The ability of human beings to remotely pilot Na’vi bodies was perhaps one of the least interesting aspects of Avatar. Or at least it seems that way now, more than a decade on from all the hype. But you have to give Cameron credit for sticking to his space tech, and it looks like he’s doubling down on this stuff in part two. The bonus here is that we get to see Lang deliver another sneering, molar-baring, scenery-chewing performance, albeit this time through mo-cap. The downside is that whenever anyone dies in any of the next 283 Avatar movies, we will wonder if it’s really worth getting in a tizzy over. They will probably be back in the next episode as a giant blue version of their former selves.

Lang.
Lang: ‘He’s bigger, he’s bluer, he’s pissed off.’ Photograph: Alamy

Still, at least we will have the ever-reliable Cameron to guide us through the next few Avatar mov ... eh, what’s that you say Hollywood Reporter? Cameron is now only committing to taking the director’s reins on the next two films, and may get someone else in for parts four and five? This is hardly brilliant news but it also isn’t all that surprising. It has so far taken the Canadian film-maker 13 years to produce one sequel to the highest-grossing film of all time, and there are reportedly another three to go.

By our calculation, unless the whole process can somehow be super-charged, Cameron would be 106 by the time Avatar 5 comes out, and might be in need of having his own consciousness uploaded to a Na’vi.

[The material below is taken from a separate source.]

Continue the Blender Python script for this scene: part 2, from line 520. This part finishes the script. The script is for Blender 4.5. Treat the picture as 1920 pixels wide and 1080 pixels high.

James Cameron on the set of Avatar2.
James Cameron on the set of Avatar 2. Photograph: 20th Century Studios

The prospect of the new films coming out any sooner doesn’t sound too likely if further comments from Cameron to Empire are to be taken seriously. The 67-year-old director compared putting together the five-film saga to JRR Tolkien’s achievement in writing The Lord of the Rings – which was based on an imaginary world and mythology that the Englishman spent decades developing.

“What I said to the Fox regime at the time was: ‘I’ll do it, but we’ve got to play a larger game here. I don’t want to just do a movie and do a movie and do a movie. I want to tell a bigger story,’” Cameron told Empire. “I said, ‘Imagine a series of novels like The Lord of the Rings existed, and we’re adapting them.’ Now, that was great in theory, but then I had to go create the frickin’ novels from which to adapt it.”

Bearing in mind that Tolkien created entire histories, pantheons of deities and demi-gods, working languages and mythical races of homunculi, Avatar would be breathing rarefied creative air to say the least. Though there are parallels: the creator of high fantasy also had a penchant for bringing back major characters from the dead. Come to think of it, he was pretty into sentient trees too.